> Dataset content
<<<<

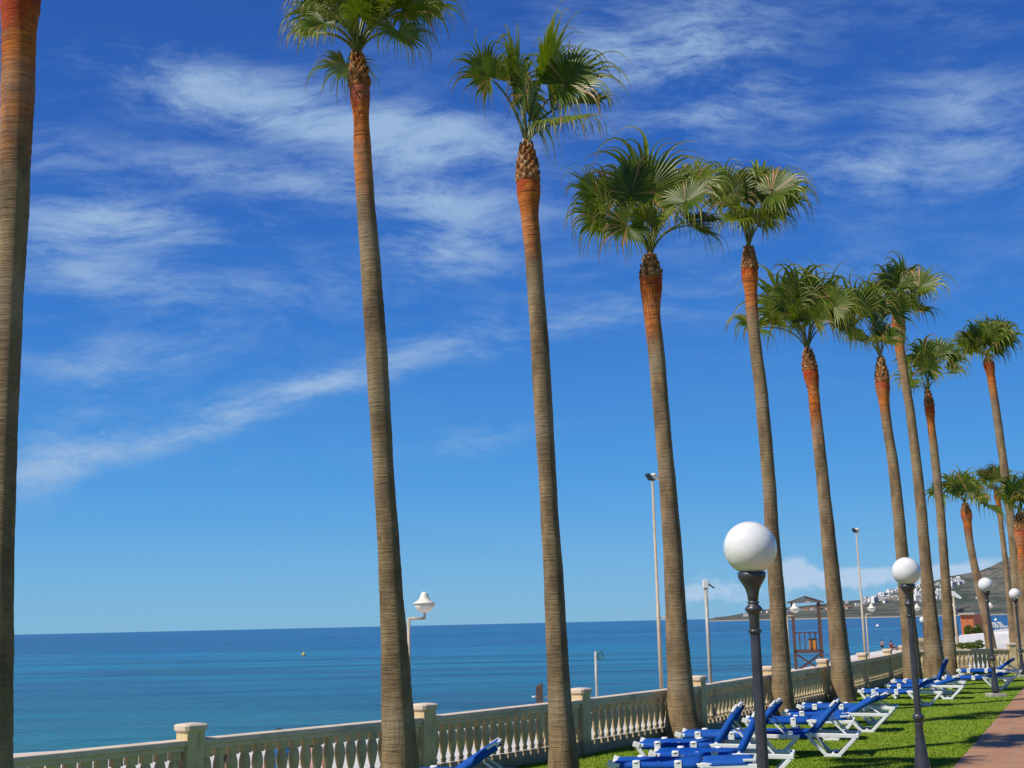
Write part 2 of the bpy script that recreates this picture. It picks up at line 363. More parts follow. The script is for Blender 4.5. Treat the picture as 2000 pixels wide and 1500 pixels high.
back = posts[0] - FD * 8
far_pt = posts[-1] + Vector((0, 0, 0))
PE = [on_z(1862, 1500), on_z(1905, 1440), on_z(1951, 1390), on_z(2003, 1340)]
pdir = (PE[-1] - PE[0]).normalized(); pn = Vector((pdir.y, -pdir.x, 0))
Pa = PE[0] - pdir * 22; 
cross_r = on_z(1975, 1256, CAPZ); cross_r.z = 0
cdir = (cross_r - posts[-1]).normalized()
tpar = ((posts[-1] - Pa).cross(cdir)).z / (pdir.cross(cdir)).z
Pb = Pa + pdir * tpar
W_PATH = 3.2
lawn = sheet('lawn', [tuple(back)[:2]] + [tuple(p)[:2] for p in posts] + [tuple(Pb)[:2], tuple(Pa)[:2]], 0.0, M['grass'])
sheet('garden_path', [tuple(Pa)[:2], tuple(Pb)[:2], tuple(Pb + cdir * W_PATH)[:2], tuple(Pa + pn * W_PATH)[:2]][::-1], 0.012, M['tile'])
sheet('garden_ground', [tuple(Pa + pn * W_PATH)[:2], tuple(Pb + cdir * W_PATH)[:2], tuple(Pb + cdir * 60)[:2], tuple(Pa + pn * 60)[:2]][::-1], 0.004, M['grass'])
# retaining wall that carries the balustrades down to the promenade
wl = [back] + posts + [posts[-1] + cdir * 70]
off = FN * .12
strip('retaining_wall', [p + off + Vector((0, 0, 0)) for p in wl[:-1]] + [wl[-1] + Vector((0, .12, 0))],
      [p + off + Vector((0, 0, PZ - .2)) for p in wl[:-1]] + [wl[-1] + Vector((0, .12, PZ - .2))], M['stone'])
# shoreline
shore = [(-110, -60), (-46, 18), (-27, 37), (0, 62), (17, 95), (38, 143), (57, 182), (96, 268), (150, 376), (250, 520), (420, 700), (760, 1000), (1400, 1500)]
shore = [Vector((x, y, 0)) for x, y in shore]
def resample(P, n):
    L = [0]
    for a, b in zip(P, P[1:]): L.append(L[-1] + (b - a).length)
    out = []
    for i in range(n):
        s_ = L[-1] * (i / (n - 1)) ** 2.0; j = max(k for k in range(len(L)) if L[k] <= s_ + 1e-9); j = min(j, len(P) - 2)
        tt = (s_ - L[j]) / (L[j + 1] - L[j]); out.append(P[j].lerp(P[j + 1], min(tt, 1)))
    return out
sh = resample(shore, 220)
def lat(i): 
    a = sh[max(i - 1, 0)]; b = sh[min(i + 1, len(sh) - 1)]; d = (b - a).normalized(); return Vector((d.y, -d.x, 0))
wig = [sh[i] + lat(i) * (1.2 * math.sin(i * .9) + .8 * math.sin(i * 2.3 + 1)) * min(1, sh[i].length / 60 + .2) for i in range(len(sh))]
prof = [(-14, SEAZ - 1.2), (-3, SEAZ - .25), (0, SEAZ), (3, SEAZ + .5), (5.5, PZ - .25), (7.0, PZ - .03)]
rows = [[wig[i] + lat(i) * o + Vector((0, 0, z)) for i in range(len(sh))] for o, z in prof]
def f_sand(k, b):
    tc_ = k.new('ShaderNodeTexCoord').outputs['Object']
    c = k.mix(k.sm(k.noise(tc_, .5, 7, .65), .3, .7), (.66, .63, .58, 1), (.50, .47, .43, 1))
    c = k.mix(k.sm(k.noise(tc_, 9, 4, .7), .5, .7), c, (.72, .70, .66, 1))
    k.l.new(c, b.inputs['Base Color']); bump(k, b, k.noise(tc_, 2.5, 6, .7), .8, .15)
M['sand'] = mat('beach_sand', (.5, .45, .35), .9, .1, fn=f_sand)
mb = MB(); n = len(sh)
mb.add([v for r_ in rows for v in r_], [(a * n + i, a * n + i + 1, (a + 1) * n + i + 1, (a + 1) * n + i) for a in range(len(rows) - 1) for i in range(n - 1)], smooth=True)
tag(mb.build('beach', M['sand']), kind='structure')
def f_prom(k, b):
    tc_ = k.new('ShaderNodeTexCoord').outputs['Object']
    br = k.new('ShaderNodeTexBrick'); k.l.new(k.mapping(tc_, rot=(0, 0, -math.atan2(FD.y, FD.x))), br.inputs['Vector']); br.inputs['Scale'].default_value = 1
    br.inputs['Brick Width'].default_value = .8; br.inputs['Row Height'].default_value = .4; br.inputs['Mortar Size'].default_value = .01
    br.inputs['Color1'].default_value = (.62, .60, .57, 1); br.inputs['Color2'].default_value = (.55, .53, .50, 1); br.inputs['Mortar'].default_value = (.35, .33, .31, 1)
    c = k.mix(k.m('MULTIPLY', k.sm(k.noise(tc_, .4, 6, .7), .45, .7), .35), br.outputs[0], (.42, .40, .37, 1))
    k.l.new(c, b.inputs['Base Color'])
M['prom'] = mat('promenade_paving', (.6, .58, .55), .8, .2, fn=f_prom)
mb = MB(); edge = [wig[i] + lat(i) * 7.0 for i in range(n)]
inner = [wig[i] + lat(i) * (120 if i > 60 else 60) for i in range(n)]
inner = [Vector((max(e.x + 10, 600) if e.y > 40 else 200, e.y, 0)) for e in edge]
mb.add([Vector((p.x, p.y, PZ)) for p in edge] + [Vector((p.x, p.y, PZ)) for p in inner], [(i, n + i, n + i + 1, i + 1) for i in range(n - 1)])
tag(mb.build('promenade', M['prom']), kind='structure')

# sea
def f_sea(k, b):
    geo = k.new('ShaderNodeNewGeometry').outputs['Position']; sp = k.new('ShaderNodeSeparateXYZ'); k.l.new(geo, sp.inputs[0])
    # distance off the shore, roughly along the shore normal
    s_ = k.m('SUBTRACT', k.m('MULTIPLY', sp.outputs[1], .43), k.m('MULTIPLY', sp.outputs[0], .90))
    s_ = k.m('SUBTRACT', s_, 24.0)
    wob = k.m('MULTIPLY', k.m('SUBTRACT', k.noise(k.mapping(geo, scale=(.004, .012, 1)), 1, 5, .6), .5), 1.0)
    lg = k.m('ADD', k.m('LOGARITHM', k.m('MAXIMUM', sp.outputs[1], 5), 10.0), k.m('MULTIPLY', wob, .45))
    f = k.m('DIVIDE', k.m('SUBTRACT', lg, 1.4), 2.4)
    deep = k.ramp(f, [(0.0, (.030, .20, .20)), (.13, (.016, .185, .24)), (.25, (.004, .155, .285)), (.355, (.001, .215, .40)), (.42, (.001, .125, .32)), (.6, (.002, .085, .275)), (.85, (.005, .066, .225)), (1.0, (.008, .068, .22))])
    # seabed colour patches; wave and swell shading painted in as dark bands
    band = k.noise(k.mapping(geo, rot=(0, 0, R(-8)), scale=(.010, .075, 1)), 1, 5, .6)
    deep = k.mix(k.m('MULTIPLY', k.sm(band, .48, .60), .70), deep, (.004, .055, .14, 1))
    band2 = k.noise(k.mapping(geo, rot=(0, 0, R(-5)), scale=(.0022, .018, 1), loc=(3, 1, 0)), 1, 4, .6)
    deep = k.mix(k.m('MULTIPLY', k.sm(band2, .50, .62), .6), deep, (.002, .24, .40, 1))
    band3 = k.noise(k.mapping(geo, rot=(0, 0, R(-4)), scale=(.05, .42, 1), loc=(9, 4, 0)), 1, 8, .75)
    deep = k.mix(k.m('MULTIPLY', k.sm(band3, .48, .62), .60), deep, (.002, .060, .14, 1))
    band4 = k.noise(k.mapping(geo, rot=(0, 0, R(-7)), scale=(.0012, .0075, 1), loc=(2, 8, 0)), 1, 6, .7)
    deep = k.mix(k.m('MULTIPLY', k.sm(band4, .50, .62), .45), deep, (.005, .045, .14, 1))
    k.l.new(deep, b.inputs['Base Color'])
    b.inputs['IOR'].default_value = 1.33
    h1 = k.noise(k.mapping(geo, rot=(0, 0, R(20)), scale=(.5, 1.6, 1)), 1, 6, .62)
    h2 = k.noise(k.mapping(geo, rot=(0, 0, R(-10)), scale=(.05, .22, 1)), 1, 4, .5)
    hh = k.m('ADD', k.m('MULTIPLY', h1, .8), k.m('MULTIPLY', h2, 1.6))
    h3 = k.noise(k.mapping(geo, rot=(0, 0, R(-6)), scale=(.012, .055, 1)), 1, 4, .5)
    hh = k.m('ADD', hh, k.m('MULTIPLY', h3, 6.0))
    bump(k, b, hh, 1.0, 1.3)
M['sea'] = mat('sea_water', (.01, .1, .2), .18, .09, fn=f_sea)
mb = MB(); mb.add([(-40000, -3000, SEAZ), (40000, -3000, SEAZ), (40000, 45000, SEAZ), (-40000, 45000, SEAZ)], [(0, 1, 2, 3)])
tag(mb.build('sea', M['sea']), kind='structure')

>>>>

> Given task
Report how many lines hold the string "that", giving the number and nothing else.

> Solved exercise
2